Evidence and Inference

My position on evidence is I think fairly similar to the position Clayton Littlejohn takes when he says “evidence is non-inferential knowledge”:http://claytonlittlejohn.blogspot.com/2009/11/scattered-thoughts-fantl-and-mcgrath-on.html. I think, as I say in “this old paper”:http://brian.weatherson.org/EK.pdf, that evidence is basically knowledge that is the output of a Fodorian module. The differences between our positions aren’t great. But I think there are some differences. This kind of case brings out some of these differences.

bq. Graham, Crispin and Ringo have an audience with the Delphic Oracle, and they are told ¬ p ∨ q and ¬ ¬ p. Graham is a relevant logician, so if he inferred p ∧ q from these pronouncements, his belief in the invalidity of disjunctive syllogism would be a doxastic defeater, and the inference would not constitute knowledge. Crispin is an intuitionist logician, so if he inferred p ∧ q from these pronouncements his belief in the invalidity of double negation elimination would be a doxastic defeater, and the inference would not constitute knowledge.
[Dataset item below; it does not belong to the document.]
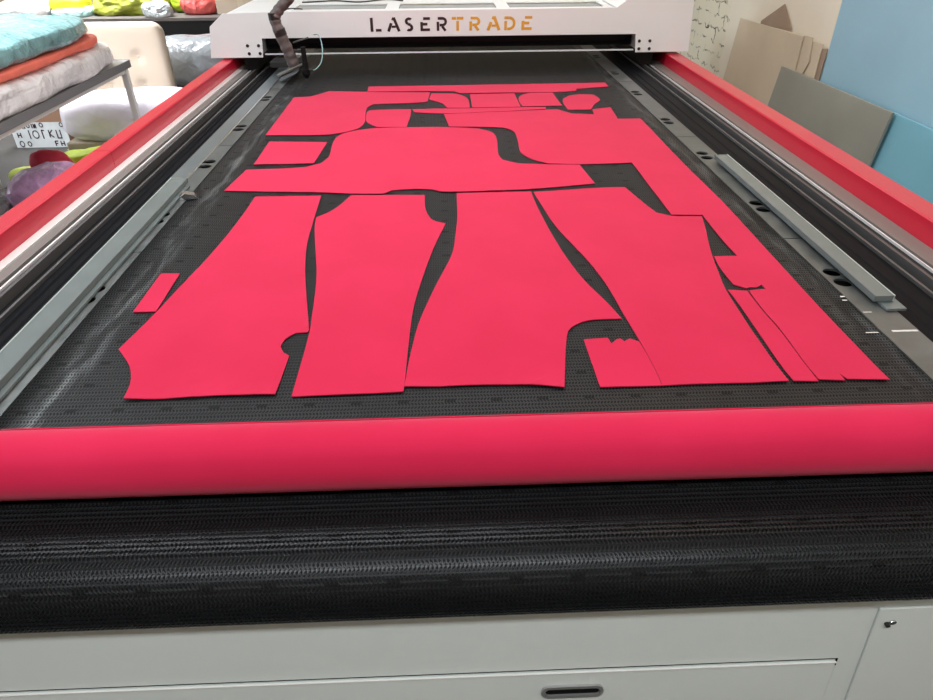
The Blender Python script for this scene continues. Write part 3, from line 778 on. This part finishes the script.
# ------------------------------------------------------------------ things at the left
M['table_grey'] = mat('table_edge', (.22, .22, .23), .4, .3)
M['table_top'] = mat('table_top', (.40, .40, .40), .3)
tb = thing('work_table', 'narrow grey-topped work table with white legs at the left, plastic bundles on it', 'table', (-2.72, 3.9, 0))
link('tabletop', boxes((-1.5, .565, -1.2, 1.13, .733, .76)), M['table_top'], tb)
link('edge_band', boxes((.5655, .575, -1.2, 1.13, .715, .762), (-1.5, .5655, 1.1305, 1.14, .715, .762)), M['table_edge'] if 'table_edge' in M else M['table_grey'], tb)
for lx, ly in ((.53, 1.04), (-1.46, 1.04), (.53, -1.1), (-1.46, -1.1)):
    link('leg', boxes((lx, lx + .04, ly, ly + .04, 0, .732)), M['white'], tb, bev=.003)
link('rail', boxes((.538, .562, -1.06, 1.04, .69, .725)), M['white'], tb)

def crinkle(name, col, rough=.22, trans=0., var=.12, bump=.5, bs=14, alpha=1., spec=.6):
    """crumpled film: sharp creases from a distorted cell pattern"""
    m = mat(name, col, rough, var=var, vscale=9, trans=trans, spec=spec)
    N, L = m.node_tree.nodes, m.node_tree.links; b = N['Principled BSDF']
    tc = N.new('ShaderNodeTexCoord'); nz = N.new('ShaderNodeTexNoise'); nz.inputs['Scale'].default_value = 4; nz.inputs['Detail'].default_value = 5
    L.new(tc.outputs['Object'], nz.inputs['Vector'])
    ad = N.new('ShaderNodeVectorMath'); ad.operation = 'MULTIPLY_ADD'; ad.inputs[1].default_value = (.35, .35, .35)
    L.new(nz.outputs['Color'], ad.inputs[0]); L.new(tc.outputs['Object'], ad.inputs[2])
    vo = N.new('ShaderNodeTexVoronoi'); vo.inputs['Scale'].default_value = bs * .75; L.new(ad.outputs[0], vo.inputs['Vector'])
    vo2 = N.new('ShaderNodeTexVoronoi'); vo2.inputs['Scale'].default_value = bs * 1.9; L.new(ad.outputs[0], vo2.inputs['Vector'])
    sm = N.new('ShaderNodeMath'); sm.operation = 'MULTIPLY_ADD'; sm.inputs[1].default_value = .4
    L.new(vo2.outputs['Distance'], sm.inputs[0]); L.new(vo.outputs['Distance'], sm.inputs[2])
    bp = N.new('ShaderNodeBump'); bp.inputs['Strength'].default_value = min(1, bump); bp.inputs['Distance'].default_value = .05
    L.new(sm.outputs[0], bp.inputs['Height']); L.new(bp.outputs[0], b.inputs['Normal'])
    return m
plast_white = crinkle('white_plastic', (.88, .88, .89), .25, bump=.45, bs=8)
b = bag('plastic_bundle', (1.06, 2.10, .17), plast_white, 1, amp=.022, freq=4.5, expo=5)
b.location = (-2.665, 3.99, .7615); tag(b, 'big white plastic wrapped bundle, lowest on the left work table', 'bundle', 'bundles piled on the work table')
b = bag('folded_cloth', (1.06, 1.98, .06), mat('coral_cloth', (.92, .20, .14), .6, bump=.3, bscale=15, var=.1), 2, amp=.014, freq=3, expo=5)
b.location = (-2.675, 3.92, .914); tag(b, 'coral red folded layer between the white bundle and the teal bundle', 'cloth', 'bundles piled on the work table')
b = bag('plastic_bundle', (1.06, 1.92, .135), crinkle('teal_plastic', (.22, .43, .45), .2, bump=.5, bs=8, var=.25), 3, amp=.026, freq=4.2, expo=4)
b.location = (-2.67, 3.90, .966); tag(b, 'teal plastic wrapped bundle on top of the pile on the left work table', 'bundle', 'bundles piled on the work table')

# upholstered headboard standing behind
hb = thing('headboard', 'cream tufted upholstered headboard standing behind the left work table', 'headboard', (-2.85, 5.93, 0))
bm = bmesh.new()
nx, nz = 72, 48; W_, H_ = 1.28, .885
def hshape(x, z):
    d = 0
    for tx in (-.42, -.14, .14, .42):
        for tz in (.20, .42, .64):
            q = ((x - tx) ** 2 + (z - tz) ** 2); d += .022 * math.exp(-q / .0018) + .006 * math.exp(-q / .02)
    e = min(W_ / 2 - abs(x), H_ - z, .08); e = max(e, 0)
    return .05 + .03 * math.sqrt(max(0, 1 - (1 - e / .08) ** 2)) - d
def rc(x, z):   # round the top corners
    r = .09; ax = abs(x); cx = W_ / 2 - r; cz = H_ - r
    if ax > cx and z > cz:
        dx, dz_ = ax - cx, z - cz; m_ = max(dx, dz_); L_ = math.hypot(dx, dz_)
        if L_ > 0: dx, dz_ = dx * m_ / L_, dz_ * m_ / L_
        return (math.copysign(cx + dx, x), cz + dz_)
    return (x, z)
Fg = []; Bg = []
for i in range(nx + 1):
    a = []; b2 = []
    for j in range(nz + 1):
        x, z_ = rc(-W_ / 2 + W_ * i / nx, H_ * j / nz)
        a.append(bm.verts.new((x, -hshape(x, z_), z_))); b2.append(bm.verts.new((x, .03, z_)))
    Fg.append(a); Bg.append(b2)
for i in range(nx):
    for j in range(nz):
        bm.faces.new((Fg[i][j], Fg[i + 1][j], Fg[i + 1][j + 1], Fg[i][j + 1])); bm.faces.new((Bg[i][j], Bg[i][j + 1], Bg[i + 1][j + 1], Bg[i + 1][j]))
for i in range(nx):
    bm.faces.new((Fg[i][nz], Fg[i + 1][nz], Bg[i + 1][nz], Bg[i][nz])); bm.faces.new((Fg[i][0], Bg[i][0], Bg[i + 1][0], Fg[i + 1][0]))
for j in range(nz):
    bm.faces.new((Fg[0][j], Fg[0][j + 1], Bg[0][j + 1], Bg[0][j])); bm.faces.new((Fg[nx][j], Bg[nx][j], Bg[nx][j + 1], Fg[nx][j + 1]))
link('padding', bm, mat('cream_upholstery', (.64, .55, .44), .7, bump=.05, bscale=300), hb, smooth=True)
for tx in (-.42, -.14, .14, .42):
    for tz in (.42, .64):
        bm = bmesh.new(); cyl(bm, (tx, -.052, tz), (0, -1, 0), .012, .006, 14, .008)
        link('button', bm, mat('button_cream', (.62, .54, .44), .6) if 'btn' not in M else M['btn'], hb)

# beige bench with the wrapped roll on it
bn = thing('bench', 'low beige padded bench partly hidden under the white wrapped roll', 'bench', (-2.35, 5.38, 0))
link('seat_pad', boxes((-.50, .62, -.20, .24, .10, .155)), mat('beige_fabric', (.50, .43, .34), .8), bn, bev=.012)
link('base', boxes((-.52, .60, -.18, .22, .0, .0995)), M['white'], bn)
b = bag('wrapped_roll', (1.22, .42, .36), crinkle('white_film', (.86, .82, .93), .25, bump=.22, bs=5, var=.04), 6, amp=.02, freq=2.0, expo=3.4)
b.location = (-2.28, 5.36, .157); tag(b, 'fat white roll wrapped in clear film on the low beige bench', 'roll')

# printed cardboard box, open at the top
bx = thing('open_carton', 'open cardboard carton covered in dark printed letters on the floor under the table', 'box', (-3.27, 5.62, 0))
inn = mat('carton_inside', (.22, .13, .085), .85); pr = mat('carton_print_ground', (.50, .54, .56), .6, var=.15, vscale=8)
link('front_wall', boxes((-.22, .22, -.004, 0, .0, .20)), pr, bx)
link('back_wall', boxes((-.22, .22, .20, .205, .0, .34)), inn, bx)
link('side_wall', boxes((-.224, -.2205, 0, .20, .0, .20)), inn, bx); link('side_wall', boxes((.2205, .224, 0, .20, .0, .20)), inn, bx)
link('bottom', boxes((-.22, .22, 0.0005, .1995, .001, .006)), inn, bx)
link('flap', boxes((-.215, .215, .003, .17, .1, .103)), inn, bx)
def ring(cx, cz, r, w=.008, n=18):
    bm = bmesh.new()
    for k in range(n):
        a, b3 = 2 * math.pi * k / n, 2 * math.pi * (k + 1) / n
        q = [(cx + math.cos(a) * r * .8, cz + math.sin(a) * r), (cx + math.cos(b3) * r * .8, cz + math.sin(b3) * r),
             (cx + math.cos(b3) * (r - w) * .75, cz + math.sin(b3) * (r - w)), (cx + math.cos(a) * (r - w) * .75, cz + math.sin(a) * (r - w))]
        prism(bm, q, 'y', -.0055, -.0042)
    link('printed_letter', bm, M['letter_black'], bx)
def stroke(x0, z0, x1, z1, w=.009):
    bm = bmesh.new(); prism(bm, bar(x0, z0, x1, z1, w), 'y', -.0055, -.0042); link('printed_stroke', bm, M['letter_black'], bx)
ring(-.155, .165, .022); ring(-.075, .175, .018)
for a in ((-.12, .15, -.12, .19), (-.105, .15, -.105, .19), (-.12, .17, -.105, .17), (-.045, .155, -.045, .19), (-.03, .155, -.03, .19), (-.03, .155, -.015, .19), (-.015, .155, -.015, .19)): stroke(*a)
stroke(-.085, .07, -.085, .14); ring(-.035, .105, .034); stroke(.02, .07, .02, .14); stroke(.02, .14, .04, .135)
stroke(.075, .08, .075, .14); stroke(.075, .11, .105, .14); stroke(.075, .11, .105, .08); stroke(.135, .07, .135, .14); stroke(.165, .07, .165, .14); stroke(.135, .075, .165, .075)
ring(.03, .18, .02); ring(.19, .18, .02); ring(-.17, .03, .026); ring(-.11, .03, .022); stroke(-.18, .08, -.18, .12); stroke(-.155, .08, -.155, .12); stroke(-.18, .10, -.155, .10)
stroke(.10, .01, .10, .05); stroke(.10, .05, .125, .05); stroke(.10, .03, .12, .03); stroke(.145, .01, .145, .05); stroke(.17, .01, .17, .05); stroke(.145, .03, .17, .03)


# bags and cloths on the floor beside the machine
def floor_thing(name, size, m, seed, loc, label, cat, rot=0, group=None, **k):
    b_ = bag(name, size, m, seed, **k); b_.location = loc; b_.rotation_euler = (0, 0, R(rot)); return tag(b_, label, cat, group)
floor_thing('cloth_bag', (.46, .40, .30), crinkle('purple_film', (.72, .44, .74), .2, bump=.5, bs=7, var=.2), 11, (-2.50, 4.20, 0),
            'purple bundle in clear plastic on the floor beside the machine', 'bag', 20, amp=.035)
floor_thing('dark_bag', (.34, .30, .12), crinkle('black_film', (.012, .012, .015), .3), 12, (-2.52, 3.86, 0),
            'small black bag on the floor in front of the purple bundle', 'bag', amp=.02)
floor_thing('cloth_heap', (.27, .22, .30), mat('crimson_cloth', (.62, .03, .07), .7, bump=.4, bscale=12, var=.2), 13, (-2.64, 4.56, 0),
            'crimson cloth heap behind the purple bundle', 'cloth', 10, amp=.045)
floor_thing('lime_cloth', (.34, .26, .21), mat('lime_cloth', (.38, .50, .02), .6, bump=.4, bscale=8, var=.12), 14, (-2.58, 4.90, 0),
            'bright lime green folded cloth against the machine side, right of the crimson heap', 'cloth', 25, amp=.03, expo=4)
floor_thing('lime_cloth', (.24, .22, .13), mat('yellow_green_cloth', (.47, .56, .06), .6, bump=.4, bscale=8, var=.12), 15, (-2.93, 4.74, 0),
            'small yellow-green cloth scrap left of the crimson heap', 'cloth', -15, amp=.025)
floor_thing('brown_cloth', (.20, .26, .14), mat('brown_cloth', (.09, .05, .05), .7, bump=.4, bscale=12), 16, (-2.80, 4.42, 0),
            'dark brown cloth lump left of the purple bundle', 'cloth', amp=.03)
floor_thing('plastic_bag', (.26, .72, .13), crinkle('grey_film', (.42, .44, .43), .2, bump=.8, bs=14, var=.2), 17, (-2.84, 4.05, 0),
            'crumpled grey transparent plastic bag lying left of the black bag', 'bag', 8, amp=.03)
floor_thing('paper_sheets', (.42, .60, .10), mat('white_paper', (.72, .72, .77), .6, bump=.1), 18, (-3.20, 4.32, 0),
            'white paper packet on the floor at the far left', 'paper', 15, amp=.012, expo=7, ridge=False)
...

Ringo has no deep views on the nature of logic, but has accepted the classical theory he learned in an undergrad intro class because he doesn’t know there’s any dispute about it. Moreover, in the world of the story classical logic is correct. So if Ringo were to infer p ∧ q from these pronouncements, his belief would constitute knowledge. Now Graham’s and Crispin’s false beliefs about entailment are not p ∧ q-relevant evidence, and Ringo doesn’t have more evidence about logic than Graham or Crispin. So all three of them have the same p ∧ q-relevant evidence, but only Ringo is in a position to know p ∧ q.

This case is meant to do two things. First, it is an argument against a kind of evidentialism about knowledge. It isn’t true that what you know, or even what you’re in a position to know, supervenes on the evidence you have. Graham, Crispin and Ringo have the same evidence, but only Ringo is in a position to know that p ∧ q. That’s because Graham and Crispin’s false beliefs about entailment are defeaters in this context. In general, knowledge doesn’t supervene on evidence because defeaters don’t supervene on evidence.

The other thing it is supposed to do is draw out the idea that there is something problematic about treating logical knowledge as evidence. Ringo knows that ¬ p ∨ q and ¬ ¬ p entail that p ∧ q. Graham and Crispin don’t know this. But this isn’t an extra piece of evidence that Ringo has. Indeed, it isn’t an extra piece of evidence Ringo has for two reasons.

First, Graham and Crispin have all the evidence that Ringo has. They know that logic professors in intro classes say that ¬ p ∨ q and ¬ ¬ p entail that p ∧ q. They just don’t believe that these professors are right. This doesn’t seem like the kind of thing that destroys evidence.

Second, there are reasons tracing back to Lewis Carroll’s “Achilles and the Tortoise” for distinguishing between logical rules and logical axioms. Similar reasons suggest that we should distinguish between between empirical evidence and inferential rules that licence inferences from that evidence. That’s especially true when the inferential rules just are logical rules. So I don’t think that what licences Ringo’s inference of p ∧ q is an extra bit of evidence, it’s rather a rule of logic.

But Ringo knows that rule is correct. Indeed, it might even be a non-inferential piece of knowledge for him. (If need be, make Ringo smart enough in the example that he can simply see that certain inferences are valid.) Basic inferential rules aren’t things we know inferentially, they are things we use to get inferential knowledge. So if evidence is non-inferential knowledge, they are evidence. But I suspect they are not evidence for the reasons I’ve given here. So I think there’s a downside to the equation of evidence with non-inferential knowledge.